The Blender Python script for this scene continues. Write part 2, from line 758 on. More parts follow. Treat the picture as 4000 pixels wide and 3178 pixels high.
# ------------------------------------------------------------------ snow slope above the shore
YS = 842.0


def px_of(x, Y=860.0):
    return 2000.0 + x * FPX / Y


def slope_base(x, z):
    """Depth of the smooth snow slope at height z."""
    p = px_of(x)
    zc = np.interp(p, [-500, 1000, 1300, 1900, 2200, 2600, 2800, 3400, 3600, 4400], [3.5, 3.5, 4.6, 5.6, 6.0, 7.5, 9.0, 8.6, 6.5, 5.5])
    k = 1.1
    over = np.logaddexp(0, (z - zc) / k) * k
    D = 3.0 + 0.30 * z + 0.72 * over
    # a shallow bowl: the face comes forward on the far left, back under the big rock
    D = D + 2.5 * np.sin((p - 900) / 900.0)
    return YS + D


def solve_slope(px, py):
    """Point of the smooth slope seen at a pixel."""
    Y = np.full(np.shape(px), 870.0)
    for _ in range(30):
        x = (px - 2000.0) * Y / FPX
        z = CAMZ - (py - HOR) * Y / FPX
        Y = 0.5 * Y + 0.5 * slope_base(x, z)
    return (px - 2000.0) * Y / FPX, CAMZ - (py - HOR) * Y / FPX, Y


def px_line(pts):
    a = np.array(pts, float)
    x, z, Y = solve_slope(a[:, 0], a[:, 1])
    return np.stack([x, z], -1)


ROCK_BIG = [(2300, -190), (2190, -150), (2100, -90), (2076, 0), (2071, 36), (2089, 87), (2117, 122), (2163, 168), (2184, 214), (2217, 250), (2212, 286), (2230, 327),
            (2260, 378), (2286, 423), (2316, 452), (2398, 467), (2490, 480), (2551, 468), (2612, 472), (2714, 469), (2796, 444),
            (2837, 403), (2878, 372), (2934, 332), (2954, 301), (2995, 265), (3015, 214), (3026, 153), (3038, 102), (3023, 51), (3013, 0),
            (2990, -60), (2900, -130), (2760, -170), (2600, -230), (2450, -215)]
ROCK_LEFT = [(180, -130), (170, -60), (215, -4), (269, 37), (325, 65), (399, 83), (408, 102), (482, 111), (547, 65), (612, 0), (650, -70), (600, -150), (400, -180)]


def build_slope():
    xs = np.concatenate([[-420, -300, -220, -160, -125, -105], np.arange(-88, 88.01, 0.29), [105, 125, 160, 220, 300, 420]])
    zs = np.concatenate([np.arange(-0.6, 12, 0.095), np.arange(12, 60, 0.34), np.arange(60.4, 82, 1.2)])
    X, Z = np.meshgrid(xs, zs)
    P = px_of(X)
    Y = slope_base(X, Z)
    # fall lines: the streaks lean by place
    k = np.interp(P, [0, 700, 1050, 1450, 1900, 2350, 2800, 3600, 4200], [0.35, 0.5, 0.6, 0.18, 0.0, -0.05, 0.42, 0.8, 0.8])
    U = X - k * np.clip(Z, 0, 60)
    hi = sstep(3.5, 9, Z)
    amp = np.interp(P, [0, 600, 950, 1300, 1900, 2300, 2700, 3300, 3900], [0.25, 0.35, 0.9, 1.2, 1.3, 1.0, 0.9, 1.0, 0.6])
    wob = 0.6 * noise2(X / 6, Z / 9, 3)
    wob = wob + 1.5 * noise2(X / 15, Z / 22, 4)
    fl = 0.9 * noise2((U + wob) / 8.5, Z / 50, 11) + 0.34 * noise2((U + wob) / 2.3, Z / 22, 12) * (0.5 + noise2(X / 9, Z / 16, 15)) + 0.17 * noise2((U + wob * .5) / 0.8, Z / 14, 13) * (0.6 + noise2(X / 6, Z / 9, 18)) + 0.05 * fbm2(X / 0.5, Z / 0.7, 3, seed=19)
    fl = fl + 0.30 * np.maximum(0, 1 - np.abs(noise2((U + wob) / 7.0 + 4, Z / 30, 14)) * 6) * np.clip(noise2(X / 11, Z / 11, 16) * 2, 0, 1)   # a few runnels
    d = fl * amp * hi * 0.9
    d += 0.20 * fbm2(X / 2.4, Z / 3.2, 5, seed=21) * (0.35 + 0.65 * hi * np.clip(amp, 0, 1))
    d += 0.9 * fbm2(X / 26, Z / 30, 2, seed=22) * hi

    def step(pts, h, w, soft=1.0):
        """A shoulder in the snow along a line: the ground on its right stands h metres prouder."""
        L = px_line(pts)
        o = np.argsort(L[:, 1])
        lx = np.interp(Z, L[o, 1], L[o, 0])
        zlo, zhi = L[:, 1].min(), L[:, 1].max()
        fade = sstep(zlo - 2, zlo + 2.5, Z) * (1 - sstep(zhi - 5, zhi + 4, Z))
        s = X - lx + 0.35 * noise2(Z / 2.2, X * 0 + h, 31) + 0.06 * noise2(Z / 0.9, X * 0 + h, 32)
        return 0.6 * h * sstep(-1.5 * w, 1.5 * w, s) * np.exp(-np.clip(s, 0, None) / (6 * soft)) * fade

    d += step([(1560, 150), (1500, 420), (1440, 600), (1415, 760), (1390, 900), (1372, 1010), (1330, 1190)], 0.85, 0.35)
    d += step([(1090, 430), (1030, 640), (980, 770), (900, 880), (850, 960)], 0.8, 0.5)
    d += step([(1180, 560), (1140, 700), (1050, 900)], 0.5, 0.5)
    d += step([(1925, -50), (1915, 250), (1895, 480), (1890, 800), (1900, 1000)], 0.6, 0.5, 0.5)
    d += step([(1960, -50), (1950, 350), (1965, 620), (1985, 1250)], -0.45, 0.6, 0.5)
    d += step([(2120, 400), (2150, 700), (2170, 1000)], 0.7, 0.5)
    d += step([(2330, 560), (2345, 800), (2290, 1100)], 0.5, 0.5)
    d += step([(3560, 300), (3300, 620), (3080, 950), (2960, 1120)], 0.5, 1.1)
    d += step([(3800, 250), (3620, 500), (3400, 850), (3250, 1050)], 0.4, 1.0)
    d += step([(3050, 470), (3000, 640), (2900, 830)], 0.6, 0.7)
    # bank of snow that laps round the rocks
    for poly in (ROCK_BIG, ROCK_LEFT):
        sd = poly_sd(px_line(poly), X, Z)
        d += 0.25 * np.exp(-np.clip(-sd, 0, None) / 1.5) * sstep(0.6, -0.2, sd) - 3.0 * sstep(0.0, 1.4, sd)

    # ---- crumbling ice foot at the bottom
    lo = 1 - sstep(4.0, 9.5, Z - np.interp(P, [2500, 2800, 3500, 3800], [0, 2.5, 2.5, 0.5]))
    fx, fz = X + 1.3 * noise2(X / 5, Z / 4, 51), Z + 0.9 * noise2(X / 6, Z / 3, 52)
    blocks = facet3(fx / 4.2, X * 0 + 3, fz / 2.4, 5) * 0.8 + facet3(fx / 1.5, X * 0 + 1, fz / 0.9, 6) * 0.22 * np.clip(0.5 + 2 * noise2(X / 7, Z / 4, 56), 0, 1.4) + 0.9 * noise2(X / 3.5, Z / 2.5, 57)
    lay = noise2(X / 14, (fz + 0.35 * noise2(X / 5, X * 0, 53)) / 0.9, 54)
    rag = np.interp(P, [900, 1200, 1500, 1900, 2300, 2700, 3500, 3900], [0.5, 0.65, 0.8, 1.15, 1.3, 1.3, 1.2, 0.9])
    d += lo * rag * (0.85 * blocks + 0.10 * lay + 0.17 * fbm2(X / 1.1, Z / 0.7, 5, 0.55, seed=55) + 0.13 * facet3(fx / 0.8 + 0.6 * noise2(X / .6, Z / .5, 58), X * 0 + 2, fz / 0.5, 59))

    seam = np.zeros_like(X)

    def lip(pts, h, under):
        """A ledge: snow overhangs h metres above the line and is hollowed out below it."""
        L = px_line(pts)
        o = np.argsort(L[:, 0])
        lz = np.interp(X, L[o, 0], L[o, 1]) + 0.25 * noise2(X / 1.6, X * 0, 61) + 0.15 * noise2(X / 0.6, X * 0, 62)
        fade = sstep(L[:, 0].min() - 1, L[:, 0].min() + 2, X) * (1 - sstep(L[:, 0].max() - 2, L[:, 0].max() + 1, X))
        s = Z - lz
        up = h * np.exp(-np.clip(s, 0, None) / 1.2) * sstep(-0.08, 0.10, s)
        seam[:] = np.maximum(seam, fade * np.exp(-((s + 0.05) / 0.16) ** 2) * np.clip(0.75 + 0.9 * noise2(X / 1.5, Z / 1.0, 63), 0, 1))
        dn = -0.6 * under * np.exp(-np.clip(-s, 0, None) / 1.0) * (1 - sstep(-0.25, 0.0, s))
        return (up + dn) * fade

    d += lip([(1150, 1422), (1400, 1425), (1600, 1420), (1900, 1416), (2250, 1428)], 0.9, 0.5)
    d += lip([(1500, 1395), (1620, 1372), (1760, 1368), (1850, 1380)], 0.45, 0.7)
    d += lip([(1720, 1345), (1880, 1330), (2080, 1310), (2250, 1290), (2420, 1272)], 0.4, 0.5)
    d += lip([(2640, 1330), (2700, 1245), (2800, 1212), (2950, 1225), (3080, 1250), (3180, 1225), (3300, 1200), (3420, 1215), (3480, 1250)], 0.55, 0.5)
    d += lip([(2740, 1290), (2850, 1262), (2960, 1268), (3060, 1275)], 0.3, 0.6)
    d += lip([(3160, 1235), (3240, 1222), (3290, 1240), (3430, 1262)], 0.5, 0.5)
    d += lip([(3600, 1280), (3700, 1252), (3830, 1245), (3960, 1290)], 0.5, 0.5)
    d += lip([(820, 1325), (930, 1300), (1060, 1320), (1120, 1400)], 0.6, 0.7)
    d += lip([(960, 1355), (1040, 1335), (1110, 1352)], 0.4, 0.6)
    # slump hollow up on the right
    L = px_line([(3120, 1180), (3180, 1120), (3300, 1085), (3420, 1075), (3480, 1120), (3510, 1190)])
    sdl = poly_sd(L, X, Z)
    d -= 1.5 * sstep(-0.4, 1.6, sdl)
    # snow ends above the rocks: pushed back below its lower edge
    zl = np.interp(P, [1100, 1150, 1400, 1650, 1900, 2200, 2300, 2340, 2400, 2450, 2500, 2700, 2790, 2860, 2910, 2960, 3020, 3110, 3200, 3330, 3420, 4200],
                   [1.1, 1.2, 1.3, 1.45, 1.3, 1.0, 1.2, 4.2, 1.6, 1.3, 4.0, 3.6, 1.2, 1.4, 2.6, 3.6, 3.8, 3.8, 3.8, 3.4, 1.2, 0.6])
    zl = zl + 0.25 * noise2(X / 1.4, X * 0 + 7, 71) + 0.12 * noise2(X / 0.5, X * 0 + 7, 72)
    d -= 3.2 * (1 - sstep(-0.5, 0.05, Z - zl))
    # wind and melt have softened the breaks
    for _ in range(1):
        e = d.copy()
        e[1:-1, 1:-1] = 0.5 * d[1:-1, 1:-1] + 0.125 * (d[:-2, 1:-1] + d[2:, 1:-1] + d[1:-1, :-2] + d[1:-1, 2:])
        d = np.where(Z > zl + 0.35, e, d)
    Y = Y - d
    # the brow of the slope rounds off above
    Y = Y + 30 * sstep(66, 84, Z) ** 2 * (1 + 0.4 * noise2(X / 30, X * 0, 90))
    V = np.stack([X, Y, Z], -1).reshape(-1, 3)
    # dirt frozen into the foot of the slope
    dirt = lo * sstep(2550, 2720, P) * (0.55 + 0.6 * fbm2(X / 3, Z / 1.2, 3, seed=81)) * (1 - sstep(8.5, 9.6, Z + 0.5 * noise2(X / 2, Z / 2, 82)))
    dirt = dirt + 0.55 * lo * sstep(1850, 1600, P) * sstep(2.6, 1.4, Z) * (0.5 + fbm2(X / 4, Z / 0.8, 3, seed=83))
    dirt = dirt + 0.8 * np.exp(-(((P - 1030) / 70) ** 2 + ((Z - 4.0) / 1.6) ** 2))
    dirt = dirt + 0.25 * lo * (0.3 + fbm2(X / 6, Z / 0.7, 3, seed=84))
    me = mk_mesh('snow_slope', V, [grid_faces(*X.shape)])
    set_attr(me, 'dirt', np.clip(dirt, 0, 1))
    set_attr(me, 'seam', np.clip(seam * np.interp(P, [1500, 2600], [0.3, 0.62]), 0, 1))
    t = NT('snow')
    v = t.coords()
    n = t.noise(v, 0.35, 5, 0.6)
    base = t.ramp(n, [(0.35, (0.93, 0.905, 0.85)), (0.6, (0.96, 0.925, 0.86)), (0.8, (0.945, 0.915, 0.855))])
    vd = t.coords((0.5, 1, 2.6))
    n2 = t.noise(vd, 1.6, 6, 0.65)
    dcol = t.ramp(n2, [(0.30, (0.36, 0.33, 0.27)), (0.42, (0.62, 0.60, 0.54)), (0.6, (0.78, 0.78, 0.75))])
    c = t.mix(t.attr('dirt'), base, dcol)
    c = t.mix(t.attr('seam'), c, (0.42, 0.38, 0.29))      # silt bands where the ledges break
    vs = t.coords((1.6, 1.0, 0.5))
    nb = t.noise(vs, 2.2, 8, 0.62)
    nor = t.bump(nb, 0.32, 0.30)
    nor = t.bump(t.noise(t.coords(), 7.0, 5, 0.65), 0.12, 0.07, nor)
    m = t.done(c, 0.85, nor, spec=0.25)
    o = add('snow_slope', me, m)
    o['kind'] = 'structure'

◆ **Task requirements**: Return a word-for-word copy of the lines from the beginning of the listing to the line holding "return 2000.0 + x * FPX / Y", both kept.

◆ **Result of the exercise**:
The Blender Python script for this scene continues. Write part 2, from line 758 on. More parts follow. Treat the picture as 4000 pixels wide and 3178 pixels high.
# ------------------------------------------------------------------ snow slope above the shore
YS = 842.0


def px_of(x, Y=860.0):
    return 2000.0 + x * FPX / Y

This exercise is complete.